* [YOUR TASK]:
In the data below, find every line that has the string "scene", and copy it.
-- Start of COLLECTED MATERIAL --
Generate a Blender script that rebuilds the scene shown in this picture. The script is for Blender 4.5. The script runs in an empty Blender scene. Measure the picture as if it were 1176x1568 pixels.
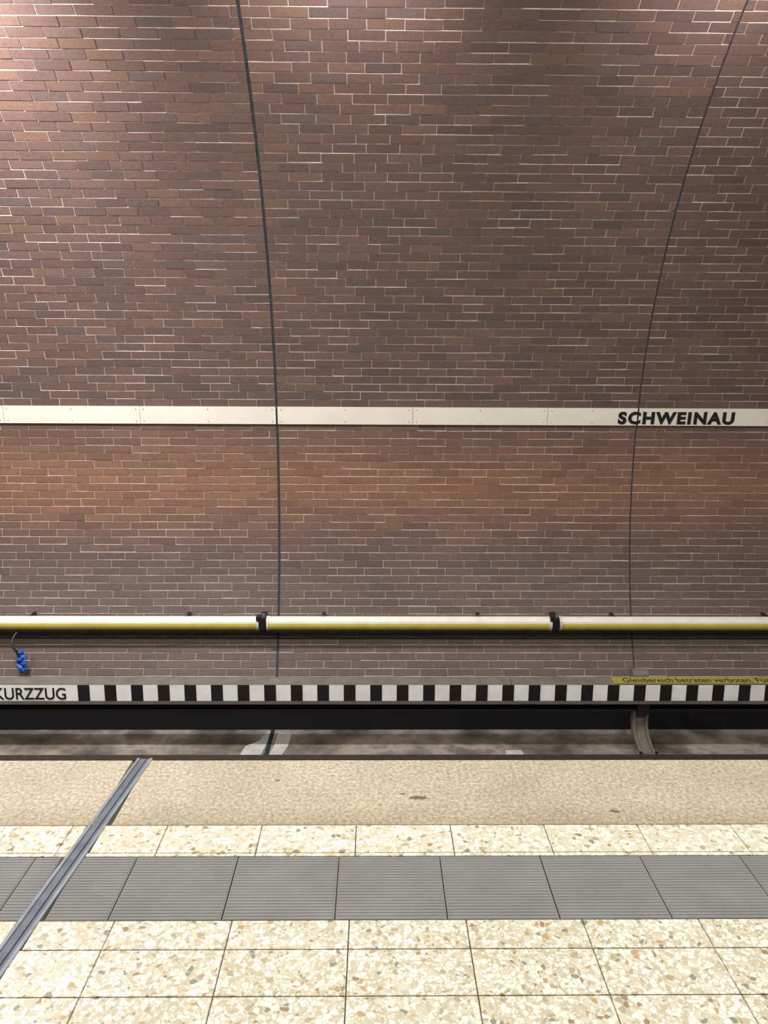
import bpy, math, random
from mathutils import Matrix, Vector
random.seed(7)
scene = bpy.context.scene
scene.view_settings.view_transform = 'Standard'
COL = scene.collection

def lin(c):
    return tuple(((v/255)/12.92 if v/255 <= .04045 else ((v/255+.055)/1.055)**2.4) for v in c)
def rgba(c): return (*lin(c), 1.0)

# ---------------------------------------------------------------- materials
def new_mat(name, col=(128,128,128), rough=.6, metal=0.0, spec=.5):
    m = bpy.data.materials.new(name); m.use_nodes = True
    b = m.node_tree.nodes['Principled BSDF']
    b.inputs['Base Color'].default_value = rgba(col)
    b.inputs['Roughness'].default_value = rough
    b.inputs['Metallic'].default_value = metal
    b.inputs['Specular IOR Level'].default_value = spec
    return m, m.node_tree.nodes, m.node_tree.links, b

def coords(n, l, scale=(1,1,1)):
    tc = n.new('ShaderNodeTexCoord'); mp = n.new('ShaderNodeMapping')
    mp.inputs['Scale'].default_value = scale
    l.new(tc.outputs['Object'], mp.inputs['Vector'])
    return mp.outputs['Vector']

def noise(n, l, vec, scale, detail=4, rough=.6):
    t = n.new('ShaderNodeTexNoise')
    t.inputs['Scale'].default_value = scale; t.inputs['Detail'].default_value = detail
    t.inputs['Roughness'].default_value = rough
    l.new(vec, t.inputs['Vector']); return t.outputs['Fac']

def ramp(n, l, fac, stops, interp='LINEAR'):
    r = n.new('ShaderNodeValToRGB'); r.color_ramp.interpolation = interp
    e = r.color_ramp.elements
    while len(e) < len(stops): e.new(.5)
    for i, (p, c) in enumerate(stops):
        e[i].position = p; e[i].color = rgba(c) if max(c) > 3 else (*c, 1)
    l.new(fac, r.inputs['Fac']); return r.outputs['Color']

def mix(n, l, fac, a, b, mode='MIX'):
    x = n.new('ShaderNodeMix'); x.data_type = 'RGBA'; x.blend_type = mode
    if isinstance(fac, float): x.inputs[0].default_value = fac
    else: l.new(fac, x.inputs[0])
    for s, v in ((6, a), (7, b)):
        if isinstance(v, tuple): x.inputs[s].default_value = rgba(v) if max(v) > 3 else (*v, 1)
        else: l.new(v, x.inputs[s])
    return x.outputs[2]

def bump(n, l, h, bs, strength=.3, dist=.002):
    bp = n.new('ShaderNodeBump'); bp.inputs['Strength'].default_value = strength
    bp.inputs['Distance'].default_value = dist
    l.new(h, bp.inputs['Height']); l.new(bp.outputs['Normal'], bs.inputs['Normal'])

def noisy(name, c1, c2, scale=8, rough=.6, metal=0., bscale=None, bstr=.3, spec=.5, sc=(1,1,1)):
    m, n, l, b = new_mat(name, c1, rough, metal, spec)
    v = coords(n, l, sc)
    l.new(ramp(n, l, noise(n, l, v, scale), [(.3, c1), (.7, c2)]), b.inputs['Base Color'])
    if bscale: bump(n, l, noise(n, l, v, bscale), b, bstr)
    return m

def brick_mat():
    m, n, l, b = new_mat('brick_clay', rough=.5)
    at = n.new('ShaderNodeAttribute'); at.attribute_name = 'Col'
    v = coords(n, l)
    f = ramp(n, l, noise(n, l, v, .9, 5), [(.3, (.90,.90,.91)), (.7, (1.08,1.06,1.04))])
    c = mix(n, l, 1.0, at.outputs['Color'], f, 'MULTIPLY')
    g = ramp(n, l, noise(n, l, v, 55, 5, .7), [(.3, (.78,.78,.78)), (.72, (1.2,1.18,1.15))])
    c = mix(n, l, 1.0, c, g, 'MULTIPLY')
    l.new(c, b.inputs['Base Color'])
    bump(n, l, noise(n, l, v, 90, 4), b, .35, .003)
    return m

def terrazzo(name, cement1, cement2, chips, s1=45, s2=110, gate=.35):
    m, n, l, b = new_mat(name, cement1, .35)
    v = coords(n, l)
    col = ramp(n, l, noise(n, l, v, 90, 3), [(.35, cement1), (.65, cement2)])
    for sc, gt, seed in ((s2, .45, 3.1), (s1, gate, 0)):
        mp = n.new('ShaderNodeMapping'); mp.inputs['Location'].default_value = (seed, seed*2, 0)
        l.new(v, mp.inputs['Vector'])
        # warp for angular chips
        vo = n.new('ShaderNodeTexVoronoi'); vo.inputs['Scale'].default_value = sc
        vo.voronoi_dimensions = '3D'
        ve = n.new('ShaderNodeTexVoronoi'); ve.inputs['Scale'].default_value = sc
        ve.feature = 'DISTANCE_TO_EDGE'
        for q in (vo, ve): l.new(mp.outputs['Vector'], q.inputs['Vector'])
        sep = n.new('ShaderNodeSeparateColor'); l.new(vo.outputs['Color'], sep.inputs['Color'])
        cc = ramp(n, l, sep.outputs[0], chips, 'CONSTANT')
        g = n.new('ShaderNodeMath'); g.operation = 'GREATER_THAN'; g.inputs[1].default_value = gt
        l.new(sep.outputs[1], g.inputs[0])
        e = n.new('ShaderNodeMath'); e.operation = 'GREATER_THAN'; e.inputs[1].default_value = .07
        l.new(ve.outputs['Distance'], e.inputs[0])
        a = n.new('ShaderNodeMath'); a.operation = 'MULTIPLY'
        l.new(g.outputs[0], a.inputs[0]); l.new(e.outputs[0], a.inputs[1])
        col = mix(n, l, a.outputs[0], col, cc)
    d = ramp(n, l, noise(n, l, v, 2.2, 5), [(.3, (.94,.935,.92)), (.7, (1.02,1.02,1.02))])
    col = mix(n, l, 1.0, col, d, 'MULTIPLY')
    l.new(col, b.inputs['Base Color'])
    return m

M_BRICK = brick_mat()
M_MORTAR = noisy('mortar', (146,134,124), (182,170,158), 14, .85, bscale=120, bstr=.4)
CH = [(0,(234,231,216)),(.38,(214,208,186)),(.60,(240,238,226)),(.80,(196,187,160)),(.89,(176,165,138)),(.94,(154,132,106)),(.96,(142,143,128)),(.98,(184,158,116))]
M_TERR = terrazzo('terrazzo_tile', (190,182,157), (207,200,174), CH, 68, 140, .30)
M_TERR2 = terrazzo('terrazzo_border_tile', (200,193,168), (215,209,186), CH, 62, 120, .35)
def edge_mat():
    m, n, l, b = new_mat('edge_slab_concrete', rough=.6)
    v = coords(n, l)
    c = ramp(n, l, noise(n, l, v, 75, 6, .8), [(.34,(132,121,102)),(.5,(180,168,145)),(.64,(214,205,184))])
    d = ramp(n, l, noise(n, l, v, 2.6, 6, .65), [(.3,(.82,.81,.79)),(.62,(1.04,1.04,1.04))])
    c = mix(n, l, 1.0, c, d, 'MULTIPLY')
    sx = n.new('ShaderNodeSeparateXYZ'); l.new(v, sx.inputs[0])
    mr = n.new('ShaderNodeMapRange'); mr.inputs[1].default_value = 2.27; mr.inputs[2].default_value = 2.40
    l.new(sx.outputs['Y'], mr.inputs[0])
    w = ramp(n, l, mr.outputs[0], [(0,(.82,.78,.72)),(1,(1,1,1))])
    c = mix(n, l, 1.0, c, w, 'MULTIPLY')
    l.new(c, b.inputs['Base Color'])
    bump(n, l, noise(n, l, v, 90, 5), b, .4, .003); return m
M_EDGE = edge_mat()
M_TACT = noisy('tactile_grey', (122,121,120), (136,135,134), 5, .7, bscale=150, bstr=.2)
M_GROUT = noisy('grout', (120,108,86), (140,128,104), 20, .9)
M_BAND = noisy('enamel_band', (196,190,174), (206,201,185), 3, .45)
M_BLACK = noisy('black_paint', (14,14,16), (24,24,26), 10, .5)
M_LETTER = noisy('letter_black', (12,14,22), (16,18,28), 10, .4)
M_WHITE = noisy('white_paint', (225,225,222), (242,242,240), 12, .5)
M_BEAM = noisy('beam_grey', (84,80,74), (110,104,96), 9, .6)
M_DARK = noisy('near_black_matte', (9,8,8), (18,16,15), 6, .9)  # near-black, for the wall base and conductor rail
M_STEEL = noisy('steel', (120,126,134), (150,154,162), 14, .5, .2, sc=(1,1,1))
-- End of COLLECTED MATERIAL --
* [RESULT]:
Generate a Blender script that rebuilds the scene shown in this picture. The script is for Blender 4.5. The script runs in an empty Blender scene. Measure the picture as if it were 1176x1568 pixels.
scene = bpy.context.scene
scene.view_settings.view_transform = 'Standard'
COL = scene.collection